Поэтика разрыва - страница 16

Шрифт
Интервал


Дело здесь, кажется, не в мастерстве, а в принципиальном подходе к поэтике театра и мира. Голое лицо – всегда слишком индивидуально и слишком поверхностно. Оно – слишком «случайно». Оно слишком демонстрирует само себя. Призванное изобразить кого-то другого, оно продолжает «халтурить», изображая все равно только то, что может этим лицом актер рассказать про самого себя, про понимание своей жизни, про понимание задачи, которую перед его лицевыми мышцами и голосовыми связками поставил режиссер, нацеленный как раз на то, чтобы при помощи этих лицевых мышц рассказать о жизни своего героя. Внешняя игра мускулатуры всегда частична и поверхностна, и если уж говорить о внешнем – то ее «художественность» всегда проиграет так называемой вульгарной «естественности» таких проектов, как «Дом». Те тоже неестественны, как неестественна вся наша естественная жизнь в неестественном социуме, но они, по крайней мере, не называются искусством или театром, или телесериалом.

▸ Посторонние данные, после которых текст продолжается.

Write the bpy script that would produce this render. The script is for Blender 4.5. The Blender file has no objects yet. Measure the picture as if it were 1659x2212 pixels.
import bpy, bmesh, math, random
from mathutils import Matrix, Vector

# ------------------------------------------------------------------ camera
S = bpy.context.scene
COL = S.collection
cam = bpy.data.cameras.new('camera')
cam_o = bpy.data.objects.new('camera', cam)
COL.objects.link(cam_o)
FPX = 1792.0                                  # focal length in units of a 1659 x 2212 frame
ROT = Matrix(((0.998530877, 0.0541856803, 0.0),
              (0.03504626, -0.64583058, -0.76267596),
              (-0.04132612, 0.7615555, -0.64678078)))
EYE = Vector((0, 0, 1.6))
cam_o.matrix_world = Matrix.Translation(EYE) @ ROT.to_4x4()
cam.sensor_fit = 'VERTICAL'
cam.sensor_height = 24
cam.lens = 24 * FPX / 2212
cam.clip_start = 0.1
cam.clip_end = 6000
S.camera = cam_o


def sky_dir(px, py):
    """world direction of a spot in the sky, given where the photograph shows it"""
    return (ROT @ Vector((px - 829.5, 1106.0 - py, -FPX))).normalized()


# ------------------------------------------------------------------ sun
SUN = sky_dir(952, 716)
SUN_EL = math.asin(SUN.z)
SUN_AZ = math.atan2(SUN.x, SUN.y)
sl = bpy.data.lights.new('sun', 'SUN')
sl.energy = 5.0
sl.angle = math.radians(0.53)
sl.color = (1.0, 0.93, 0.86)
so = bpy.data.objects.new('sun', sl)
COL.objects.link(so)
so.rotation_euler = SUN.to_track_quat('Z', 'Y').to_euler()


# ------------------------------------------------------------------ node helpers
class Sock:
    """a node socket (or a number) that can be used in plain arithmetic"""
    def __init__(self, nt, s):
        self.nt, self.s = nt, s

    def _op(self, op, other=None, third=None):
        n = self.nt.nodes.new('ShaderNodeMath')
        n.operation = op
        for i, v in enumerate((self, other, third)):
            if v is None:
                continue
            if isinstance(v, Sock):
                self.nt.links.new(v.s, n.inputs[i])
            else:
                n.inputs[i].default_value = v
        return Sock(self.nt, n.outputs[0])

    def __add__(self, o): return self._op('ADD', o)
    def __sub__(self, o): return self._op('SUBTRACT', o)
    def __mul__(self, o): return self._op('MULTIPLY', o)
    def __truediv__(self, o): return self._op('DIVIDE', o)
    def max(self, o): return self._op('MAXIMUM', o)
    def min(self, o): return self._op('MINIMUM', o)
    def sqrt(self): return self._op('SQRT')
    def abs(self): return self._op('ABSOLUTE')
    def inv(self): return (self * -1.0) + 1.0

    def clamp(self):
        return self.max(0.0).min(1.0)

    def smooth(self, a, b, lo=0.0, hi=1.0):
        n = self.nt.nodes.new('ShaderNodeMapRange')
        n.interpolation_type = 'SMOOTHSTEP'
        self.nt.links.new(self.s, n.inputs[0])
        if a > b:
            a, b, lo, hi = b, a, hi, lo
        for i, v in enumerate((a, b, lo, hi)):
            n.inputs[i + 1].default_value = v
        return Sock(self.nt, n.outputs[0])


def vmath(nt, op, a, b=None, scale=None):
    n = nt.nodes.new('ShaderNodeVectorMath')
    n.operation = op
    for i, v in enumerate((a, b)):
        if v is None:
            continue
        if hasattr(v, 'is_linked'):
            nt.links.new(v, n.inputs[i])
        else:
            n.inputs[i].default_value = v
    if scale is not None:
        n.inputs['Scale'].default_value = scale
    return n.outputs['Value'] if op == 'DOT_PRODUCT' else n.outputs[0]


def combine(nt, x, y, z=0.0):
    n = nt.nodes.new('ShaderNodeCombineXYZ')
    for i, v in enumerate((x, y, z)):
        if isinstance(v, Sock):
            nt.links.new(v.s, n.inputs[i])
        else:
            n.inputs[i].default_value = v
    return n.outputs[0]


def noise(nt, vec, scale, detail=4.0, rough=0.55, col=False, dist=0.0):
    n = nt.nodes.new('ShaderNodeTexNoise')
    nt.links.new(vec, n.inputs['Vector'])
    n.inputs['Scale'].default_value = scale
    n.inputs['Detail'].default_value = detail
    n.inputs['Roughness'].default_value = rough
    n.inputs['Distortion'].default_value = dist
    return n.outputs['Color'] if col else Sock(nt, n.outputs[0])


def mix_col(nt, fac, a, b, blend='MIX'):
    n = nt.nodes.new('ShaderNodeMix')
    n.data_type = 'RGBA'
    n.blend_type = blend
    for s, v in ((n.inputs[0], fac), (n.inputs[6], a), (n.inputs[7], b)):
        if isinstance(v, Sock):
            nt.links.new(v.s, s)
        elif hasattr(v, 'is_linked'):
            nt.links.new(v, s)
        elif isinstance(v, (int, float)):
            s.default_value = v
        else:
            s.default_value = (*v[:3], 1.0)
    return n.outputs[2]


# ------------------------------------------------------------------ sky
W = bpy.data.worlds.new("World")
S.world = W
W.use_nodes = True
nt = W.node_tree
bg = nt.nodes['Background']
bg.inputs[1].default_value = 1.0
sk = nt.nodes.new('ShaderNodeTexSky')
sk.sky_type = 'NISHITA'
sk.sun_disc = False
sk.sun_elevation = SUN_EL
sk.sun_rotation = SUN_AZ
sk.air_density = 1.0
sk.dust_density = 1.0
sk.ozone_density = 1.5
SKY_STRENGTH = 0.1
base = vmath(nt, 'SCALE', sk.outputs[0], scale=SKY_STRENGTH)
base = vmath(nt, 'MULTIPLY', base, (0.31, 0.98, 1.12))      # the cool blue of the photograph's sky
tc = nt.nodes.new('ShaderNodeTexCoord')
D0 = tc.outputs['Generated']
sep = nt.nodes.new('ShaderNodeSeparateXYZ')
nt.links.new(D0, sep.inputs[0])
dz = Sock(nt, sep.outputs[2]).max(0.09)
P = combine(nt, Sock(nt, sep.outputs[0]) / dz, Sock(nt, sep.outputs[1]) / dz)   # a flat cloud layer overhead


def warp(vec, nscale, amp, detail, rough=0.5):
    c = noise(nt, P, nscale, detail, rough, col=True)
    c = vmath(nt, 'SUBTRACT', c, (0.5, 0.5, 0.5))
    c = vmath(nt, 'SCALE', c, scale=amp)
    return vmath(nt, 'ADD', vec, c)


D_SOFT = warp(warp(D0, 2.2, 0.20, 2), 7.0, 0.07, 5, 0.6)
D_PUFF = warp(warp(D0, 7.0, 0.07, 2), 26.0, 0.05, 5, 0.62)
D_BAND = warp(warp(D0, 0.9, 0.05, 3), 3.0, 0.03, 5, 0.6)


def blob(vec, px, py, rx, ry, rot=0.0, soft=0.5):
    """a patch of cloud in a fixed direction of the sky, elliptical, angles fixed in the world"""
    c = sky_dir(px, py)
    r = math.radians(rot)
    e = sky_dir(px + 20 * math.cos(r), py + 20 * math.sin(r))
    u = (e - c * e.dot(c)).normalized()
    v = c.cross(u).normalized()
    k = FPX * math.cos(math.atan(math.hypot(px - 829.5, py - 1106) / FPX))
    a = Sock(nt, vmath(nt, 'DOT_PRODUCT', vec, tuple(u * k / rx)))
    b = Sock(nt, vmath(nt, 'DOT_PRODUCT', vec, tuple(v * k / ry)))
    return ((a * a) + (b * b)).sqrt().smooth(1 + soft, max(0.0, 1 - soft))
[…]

Великие актеры (вроде Чаплина) не создавали «образ» – они создавали маску. Они интуитивно понимали, что ГОЛОЕ ЛИЦО в кадре или в театре – фальшиво. Голое лицо в театре еще более фальшиво и жалко, чем голое тело на стрип-шесте. Однако «народная» культура этого все же не замечает. И стрип-шест и сериалы находят все больше и больше поклонников и зрителей…

Голое лицо всегда стремились запудрить, загримировать, закрасить – еще в 20-м веке в театре оставалось воспоминание о космической целомудренности маски (Мейерхольд) и неприличии, бесстыдстве открытого лица, демонстрирующего, как бы оно не тужилось, лишь себя.

В чем же тут суть?

П. Флоренский писал о голом человеке, как о недочеловеке, человеке, утратившем свое продолжение в СКЛАДКАХ, переносящих жест тела в струение ничем не ограниченной траектории, начинающейся в одежде и мерцающей и длящейся в безграничном пространстве. Складки одежды превращают человека в удивительное аурообразное существо, похожее на космического дикобраза, чьи вечно играющие иглы могут, задевая, сродниться не только с кроной дерева, но и с далекой звездой – в принципе, играющая и беспредельная складка одежды «надевает» вместе с костюмом на человека всю вселенную, видимую и невидимую, претворяют его в жильца мира.

К тому же самому призвана и театральная маска. Но только если одежда расходится по всей вселенной, играя и лучась, то в маске вселенная с ее силами, богами и чудесами – сходится, персонифицируется: маска предполагает что за ней расположено не «случайное» человеческое лицо, а чудодейственная и волшебная сила, творящая мир, человека, звезды – располагается тот или иной бог, реализующий себя в человеке или сам по себе.